Our Practices

Foundational practices for embodying and expressing The Experience of We

Developing Fluid Awareness Together

A quick start guide

You’re in a conversation and something shifts.

A word lands wrong. A feeling rises. And before you know it, your awareness has narrowed to a single point. You are no longer in the conversation. You are in a reaction. Your body tightened. Your interpretation locked in. Your response is already happening. The whole thing took less than a second.

This is what it feels like when awareness gets swept along. It flows like water down the familiar channel, the one carved by years of practice you never chose. Trigger, interpretation, reaction. Trigger, interpretation, reaction. The same loop, the same groove, the same destination.

But here is what changes things: awareness can also be redirected.
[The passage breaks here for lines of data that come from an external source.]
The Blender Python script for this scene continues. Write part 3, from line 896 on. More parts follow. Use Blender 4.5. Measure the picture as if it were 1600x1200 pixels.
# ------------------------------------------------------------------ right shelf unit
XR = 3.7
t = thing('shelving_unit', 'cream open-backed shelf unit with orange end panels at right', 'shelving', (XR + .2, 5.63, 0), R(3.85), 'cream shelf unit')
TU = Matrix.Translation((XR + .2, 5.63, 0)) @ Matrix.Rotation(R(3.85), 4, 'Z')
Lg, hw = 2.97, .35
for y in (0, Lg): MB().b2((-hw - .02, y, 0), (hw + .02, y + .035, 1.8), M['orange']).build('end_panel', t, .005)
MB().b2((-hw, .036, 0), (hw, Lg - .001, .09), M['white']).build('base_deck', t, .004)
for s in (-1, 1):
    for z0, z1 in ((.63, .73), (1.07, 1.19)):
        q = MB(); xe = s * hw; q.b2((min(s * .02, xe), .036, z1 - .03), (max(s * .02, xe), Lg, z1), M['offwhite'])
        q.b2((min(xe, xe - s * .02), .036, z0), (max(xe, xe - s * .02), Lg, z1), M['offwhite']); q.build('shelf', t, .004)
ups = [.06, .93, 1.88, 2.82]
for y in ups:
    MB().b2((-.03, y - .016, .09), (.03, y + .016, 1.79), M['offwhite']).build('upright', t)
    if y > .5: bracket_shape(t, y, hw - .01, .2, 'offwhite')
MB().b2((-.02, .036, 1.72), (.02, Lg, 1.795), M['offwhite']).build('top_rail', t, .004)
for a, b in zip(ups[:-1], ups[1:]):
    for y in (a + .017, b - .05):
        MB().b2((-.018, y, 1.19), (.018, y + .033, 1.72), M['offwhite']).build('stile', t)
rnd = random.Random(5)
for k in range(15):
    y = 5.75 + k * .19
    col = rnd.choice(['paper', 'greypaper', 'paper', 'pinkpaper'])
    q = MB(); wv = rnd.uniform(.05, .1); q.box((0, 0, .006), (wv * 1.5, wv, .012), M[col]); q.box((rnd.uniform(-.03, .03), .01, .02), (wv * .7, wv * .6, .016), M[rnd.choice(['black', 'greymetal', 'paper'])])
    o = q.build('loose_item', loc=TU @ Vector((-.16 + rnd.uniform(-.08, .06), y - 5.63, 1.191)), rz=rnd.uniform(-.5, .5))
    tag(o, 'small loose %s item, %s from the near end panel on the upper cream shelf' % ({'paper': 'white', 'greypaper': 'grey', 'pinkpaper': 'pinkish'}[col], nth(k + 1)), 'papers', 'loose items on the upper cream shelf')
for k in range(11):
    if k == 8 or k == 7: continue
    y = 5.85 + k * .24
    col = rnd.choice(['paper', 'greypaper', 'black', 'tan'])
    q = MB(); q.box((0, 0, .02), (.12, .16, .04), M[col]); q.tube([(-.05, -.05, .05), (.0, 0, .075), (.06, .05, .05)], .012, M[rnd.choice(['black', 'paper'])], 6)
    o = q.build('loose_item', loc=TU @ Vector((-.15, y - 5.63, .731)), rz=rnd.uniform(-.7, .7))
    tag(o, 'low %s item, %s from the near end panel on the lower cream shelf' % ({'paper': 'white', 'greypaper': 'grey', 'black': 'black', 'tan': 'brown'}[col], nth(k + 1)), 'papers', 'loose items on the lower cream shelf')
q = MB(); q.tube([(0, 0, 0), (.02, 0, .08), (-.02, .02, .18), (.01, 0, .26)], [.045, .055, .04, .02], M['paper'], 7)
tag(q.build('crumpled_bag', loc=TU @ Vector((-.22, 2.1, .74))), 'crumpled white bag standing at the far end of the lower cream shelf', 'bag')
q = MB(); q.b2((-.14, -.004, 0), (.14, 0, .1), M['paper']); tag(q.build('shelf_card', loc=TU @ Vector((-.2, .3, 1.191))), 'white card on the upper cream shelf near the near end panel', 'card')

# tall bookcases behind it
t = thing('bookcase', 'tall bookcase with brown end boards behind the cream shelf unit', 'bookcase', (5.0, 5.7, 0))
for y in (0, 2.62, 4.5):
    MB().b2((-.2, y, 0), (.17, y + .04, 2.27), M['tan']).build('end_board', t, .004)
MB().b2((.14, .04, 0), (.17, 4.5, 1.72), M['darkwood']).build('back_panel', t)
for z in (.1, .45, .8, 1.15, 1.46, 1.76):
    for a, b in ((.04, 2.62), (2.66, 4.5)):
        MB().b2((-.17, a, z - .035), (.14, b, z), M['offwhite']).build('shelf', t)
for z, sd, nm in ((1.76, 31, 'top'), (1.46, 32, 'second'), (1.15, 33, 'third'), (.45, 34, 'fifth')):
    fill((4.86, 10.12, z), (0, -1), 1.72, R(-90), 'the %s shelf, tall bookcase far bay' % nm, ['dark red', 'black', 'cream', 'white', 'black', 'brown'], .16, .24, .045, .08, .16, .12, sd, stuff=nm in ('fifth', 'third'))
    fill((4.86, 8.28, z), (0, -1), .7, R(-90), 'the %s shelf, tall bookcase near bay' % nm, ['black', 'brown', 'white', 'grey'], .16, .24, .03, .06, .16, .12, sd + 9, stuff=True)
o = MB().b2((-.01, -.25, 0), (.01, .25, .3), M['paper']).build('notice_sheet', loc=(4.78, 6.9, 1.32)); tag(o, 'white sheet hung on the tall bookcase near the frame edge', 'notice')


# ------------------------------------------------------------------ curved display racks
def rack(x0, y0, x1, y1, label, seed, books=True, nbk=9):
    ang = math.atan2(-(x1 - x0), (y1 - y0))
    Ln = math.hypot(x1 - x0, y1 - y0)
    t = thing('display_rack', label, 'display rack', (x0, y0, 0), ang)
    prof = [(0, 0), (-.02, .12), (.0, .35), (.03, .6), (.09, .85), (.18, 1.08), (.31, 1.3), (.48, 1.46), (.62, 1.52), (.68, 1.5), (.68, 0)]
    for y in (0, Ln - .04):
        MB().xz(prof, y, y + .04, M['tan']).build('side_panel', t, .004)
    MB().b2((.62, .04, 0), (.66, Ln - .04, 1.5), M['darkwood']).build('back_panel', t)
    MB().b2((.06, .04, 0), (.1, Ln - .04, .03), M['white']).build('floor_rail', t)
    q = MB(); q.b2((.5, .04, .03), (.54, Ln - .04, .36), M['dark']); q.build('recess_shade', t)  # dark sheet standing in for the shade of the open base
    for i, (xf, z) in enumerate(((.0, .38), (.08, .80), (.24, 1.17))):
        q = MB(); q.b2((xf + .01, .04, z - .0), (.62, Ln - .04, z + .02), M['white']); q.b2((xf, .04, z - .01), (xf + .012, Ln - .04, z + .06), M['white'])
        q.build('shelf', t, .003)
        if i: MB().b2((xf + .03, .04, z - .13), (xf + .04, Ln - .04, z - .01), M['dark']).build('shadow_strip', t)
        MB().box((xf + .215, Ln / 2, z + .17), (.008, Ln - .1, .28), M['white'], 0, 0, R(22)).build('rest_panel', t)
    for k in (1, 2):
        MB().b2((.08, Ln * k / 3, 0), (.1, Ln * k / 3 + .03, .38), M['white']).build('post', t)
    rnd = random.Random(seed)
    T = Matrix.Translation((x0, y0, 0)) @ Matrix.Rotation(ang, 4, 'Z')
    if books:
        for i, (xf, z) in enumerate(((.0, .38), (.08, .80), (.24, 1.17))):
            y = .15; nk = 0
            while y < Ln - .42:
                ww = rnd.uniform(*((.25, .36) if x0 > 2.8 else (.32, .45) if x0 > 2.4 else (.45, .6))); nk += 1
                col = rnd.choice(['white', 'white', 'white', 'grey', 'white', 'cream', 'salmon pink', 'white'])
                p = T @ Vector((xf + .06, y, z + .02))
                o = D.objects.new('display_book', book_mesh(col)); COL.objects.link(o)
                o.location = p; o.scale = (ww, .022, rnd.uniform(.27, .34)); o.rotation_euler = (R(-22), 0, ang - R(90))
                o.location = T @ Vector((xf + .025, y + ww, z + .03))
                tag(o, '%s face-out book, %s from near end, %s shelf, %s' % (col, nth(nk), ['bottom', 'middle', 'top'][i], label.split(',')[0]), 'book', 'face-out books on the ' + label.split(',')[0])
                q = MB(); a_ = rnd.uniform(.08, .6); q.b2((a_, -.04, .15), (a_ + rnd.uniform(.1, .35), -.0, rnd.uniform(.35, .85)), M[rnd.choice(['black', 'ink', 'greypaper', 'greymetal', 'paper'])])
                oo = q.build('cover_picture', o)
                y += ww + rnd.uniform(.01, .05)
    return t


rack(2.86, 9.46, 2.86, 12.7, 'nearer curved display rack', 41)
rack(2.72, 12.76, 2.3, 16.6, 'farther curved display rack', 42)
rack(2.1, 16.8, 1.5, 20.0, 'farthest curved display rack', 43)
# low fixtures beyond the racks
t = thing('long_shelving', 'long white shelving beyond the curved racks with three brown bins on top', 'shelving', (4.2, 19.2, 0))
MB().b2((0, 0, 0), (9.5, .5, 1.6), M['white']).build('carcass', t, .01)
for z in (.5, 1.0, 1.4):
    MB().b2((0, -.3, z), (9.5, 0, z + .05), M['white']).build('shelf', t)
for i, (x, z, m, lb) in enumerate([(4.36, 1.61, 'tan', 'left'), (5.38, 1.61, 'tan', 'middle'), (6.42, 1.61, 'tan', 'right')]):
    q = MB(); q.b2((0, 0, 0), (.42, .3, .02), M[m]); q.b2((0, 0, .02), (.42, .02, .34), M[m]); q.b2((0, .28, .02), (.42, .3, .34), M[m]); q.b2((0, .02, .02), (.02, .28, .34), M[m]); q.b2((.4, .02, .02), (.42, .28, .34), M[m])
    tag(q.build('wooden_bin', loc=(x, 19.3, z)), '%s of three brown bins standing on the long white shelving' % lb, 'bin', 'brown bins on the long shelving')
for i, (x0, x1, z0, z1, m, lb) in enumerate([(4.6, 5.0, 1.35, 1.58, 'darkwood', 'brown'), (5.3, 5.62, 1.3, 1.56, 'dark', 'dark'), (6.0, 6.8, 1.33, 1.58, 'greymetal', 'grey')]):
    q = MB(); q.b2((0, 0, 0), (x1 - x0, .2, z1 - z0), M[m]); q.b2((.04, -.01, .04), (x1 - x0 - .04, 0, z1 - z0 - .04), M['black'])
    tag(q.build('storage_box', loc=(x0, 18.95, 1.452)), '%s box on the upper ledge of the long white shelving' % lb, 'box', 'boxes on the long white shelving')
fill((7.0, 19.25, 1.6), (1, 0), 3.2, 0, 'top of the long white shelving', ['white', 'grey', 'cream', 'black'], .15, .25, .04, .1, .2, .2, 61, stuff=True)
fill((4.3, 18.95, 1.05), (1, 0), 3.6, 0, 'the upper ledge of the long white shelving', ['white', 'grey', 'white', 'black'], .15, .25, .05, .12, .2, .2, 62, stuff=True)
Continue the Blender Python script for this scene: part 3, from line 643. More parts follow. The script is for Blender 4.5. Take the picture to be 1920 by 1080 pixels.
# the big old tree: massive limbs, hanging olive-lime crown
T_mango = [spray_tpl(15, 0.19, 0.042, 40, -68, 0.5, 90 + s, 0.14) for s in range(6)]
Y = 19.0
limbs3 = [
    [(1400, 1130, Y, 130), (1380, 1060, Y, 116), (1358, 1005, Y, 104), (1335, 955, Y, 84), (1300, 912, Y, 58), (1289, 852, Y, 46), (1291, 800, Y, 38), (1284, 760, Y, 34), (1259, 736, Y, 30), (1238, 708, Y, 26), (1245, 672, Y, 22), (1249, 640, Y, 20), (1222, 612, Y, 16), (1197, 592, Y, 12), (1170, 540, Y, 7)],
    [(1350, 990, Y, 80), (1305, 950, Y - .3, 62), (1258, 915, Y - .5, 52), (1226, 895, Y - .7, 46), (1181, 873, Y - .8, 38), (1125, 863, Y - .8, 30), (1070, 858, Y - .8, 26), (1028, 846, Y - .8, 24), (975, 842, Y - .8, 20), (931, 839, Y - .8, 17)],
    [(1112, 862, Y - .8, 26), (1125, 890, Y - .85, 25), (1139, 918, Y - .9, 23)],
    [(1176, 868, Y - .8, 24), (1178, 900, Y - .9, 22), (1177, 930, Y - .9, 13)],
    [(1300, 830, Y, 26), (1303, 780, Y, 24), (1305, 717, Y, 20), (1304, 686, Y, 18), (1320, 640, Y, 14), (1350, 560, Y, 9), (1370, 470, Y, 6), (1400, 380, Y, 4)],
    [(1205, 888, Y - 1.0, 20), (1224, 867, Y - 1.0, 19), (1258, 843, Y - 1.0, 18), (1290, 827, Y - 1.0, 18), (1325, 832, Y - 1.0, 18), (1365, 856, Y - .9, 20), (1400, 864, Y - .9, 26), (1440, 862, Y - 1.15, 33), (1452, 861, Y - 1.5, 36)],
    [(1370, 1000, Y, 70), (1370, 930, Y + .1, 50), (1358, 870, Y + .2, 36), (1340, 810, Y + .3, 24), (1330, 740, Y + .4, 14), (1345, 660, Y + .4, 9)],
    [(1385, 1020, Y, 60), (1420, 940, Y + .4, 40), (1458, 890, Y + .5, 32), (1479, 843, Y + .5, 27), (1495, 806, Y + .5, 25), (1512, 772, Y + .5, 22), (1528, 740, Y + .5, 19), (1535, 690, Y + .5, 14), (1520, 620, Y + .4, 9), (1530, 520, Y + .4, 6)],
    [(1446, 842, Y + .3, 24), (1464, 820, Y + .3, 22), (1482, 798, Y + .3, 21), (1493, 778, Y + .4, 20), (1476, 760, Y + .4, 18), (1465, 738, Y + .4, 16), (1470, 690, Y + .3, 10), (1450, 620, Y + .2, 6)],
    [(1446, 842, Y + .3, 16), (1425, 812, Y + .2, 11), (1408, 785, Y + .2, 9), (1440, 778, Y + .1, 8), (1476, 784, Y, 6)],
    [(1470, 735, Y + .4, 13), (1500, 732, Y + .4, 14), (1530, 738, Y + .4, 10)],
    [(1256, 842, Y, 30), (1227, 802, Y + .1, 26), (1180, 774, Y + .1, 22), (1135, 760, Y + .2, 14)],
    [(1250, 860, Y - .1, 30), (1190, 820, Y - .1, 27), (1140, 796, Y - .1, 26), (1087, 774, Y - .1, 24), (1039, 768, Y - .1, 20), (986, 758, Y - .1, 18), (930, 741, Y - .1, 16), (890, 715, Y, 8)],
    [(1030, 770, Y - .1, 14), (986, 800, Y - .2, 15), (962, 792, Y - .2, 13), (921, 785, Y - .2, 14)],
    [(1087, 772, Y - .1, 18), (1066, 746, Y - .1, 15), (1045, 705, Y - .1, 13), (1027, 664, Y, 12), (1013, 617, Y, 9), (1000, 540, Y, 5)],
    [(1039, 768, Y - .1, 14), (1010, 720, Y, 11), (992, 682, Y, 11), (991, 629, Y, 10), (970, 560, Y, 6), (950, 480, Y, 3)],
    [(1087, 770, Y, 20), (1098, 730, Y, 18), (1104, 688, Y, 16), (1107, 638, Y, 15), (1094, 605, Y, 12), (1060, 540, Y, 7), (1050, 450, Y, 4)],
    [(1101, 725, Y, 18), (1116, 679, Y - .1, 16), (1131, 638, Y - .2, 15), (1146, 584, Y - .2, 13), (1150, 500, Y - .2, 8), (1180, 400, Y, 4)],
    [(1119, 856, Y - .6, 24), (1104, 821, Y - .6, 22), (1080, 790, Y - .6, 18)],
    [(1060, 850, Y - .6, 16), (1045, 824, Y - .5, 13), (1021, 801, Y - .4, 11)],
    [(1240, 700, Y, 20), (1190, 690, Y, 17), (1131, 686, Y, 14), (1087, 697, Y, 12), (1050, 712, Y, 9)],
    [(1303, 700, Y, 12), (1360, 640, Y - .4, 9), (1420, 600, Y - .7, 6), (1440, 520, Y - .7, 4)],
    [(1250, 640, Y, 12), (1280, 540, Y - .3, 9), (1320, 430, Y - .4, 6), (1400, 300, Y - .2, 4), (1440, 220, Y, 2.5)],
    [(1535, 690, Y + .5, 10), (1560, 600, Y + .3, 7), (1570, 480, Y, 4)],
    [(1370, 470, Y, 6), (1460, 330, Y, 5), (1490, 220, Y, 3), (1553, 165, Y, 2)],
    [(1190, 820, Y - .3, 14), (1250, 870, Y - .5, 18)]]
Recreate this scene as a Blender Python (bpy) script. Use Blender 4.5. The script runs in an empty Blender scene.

Not forced. Not suppressed. Redirected. The way you might guide water into a new channel, gently and consistently, until the new path becomes the easier one. This is fluid awareness. Not the absence of reactivity, but the growing capacity to notice where your awareness is going and participate in its direction.

This is the culmination of a developmental sequence: presence, interoception, awareness, mindfulness, meta-awareness, and finally this. Trajectory control. The moment where "I can see what is happening" becomes "I can participate in where this goes next." And practicing it together means you do not have to do it alone.

One practice to try

Think of a person in your life who’s open to experimentation, and invite them into trying something new with you.

Catch and name together

The next time one of you notices reactivity rising, try this simple sequence together.

  • Name it. Either of you says: "I'm caught in something" or "I notice we're getting reactive." No blame. Just a signal.

  • Pause together. Stop. One breath. You are not walking away. You are creating a gap between the trigger and what comes next.

  • Each of you name what’s happening. Briefly. "I'm feeling defensive." "My chest is tight and I want to shut down." "I'm interpreting what you said as criticism." Just name it. Do not fix it.

  • Get curious together. Not interrogation. Genuine wondering. You might not know the answer, and that is fine.

  • Choose together. "What do we actually want here?" One conscious choice, even a small one. A different tone. A softer posture. A sentence that starts with "I feel" instead of "You always."

This isn’t about getting it right. It is about interrupting the automatic and finding, even for a moment, that there is a choice point inside what used to feel inevitable.

The full guide, Developing Fluid Awareness Together, maps the awareness spiral (noticing, sense-making, responding) and offers eight steps for slowing it down and participating consciously. It has several practices:

  • The fluid check-in

  • Catching reactive flow together

  • Mapping recurring patterns

  • Navigating difficult moments in real time

  • Tracking the spiral's direction

  • Building a culture of fluid awareness between you

It also explores what to do when both of you are caught at the same time, when you navigate differently, and when the pattern that needs attention is the dynamic between you.

Every time you consciously redirect awareness, you carve a new channel. Over time, the new channels become the easier paths. If catching reactivity together gave you even one moment of choice where there used to be compulsion, that is the practice working.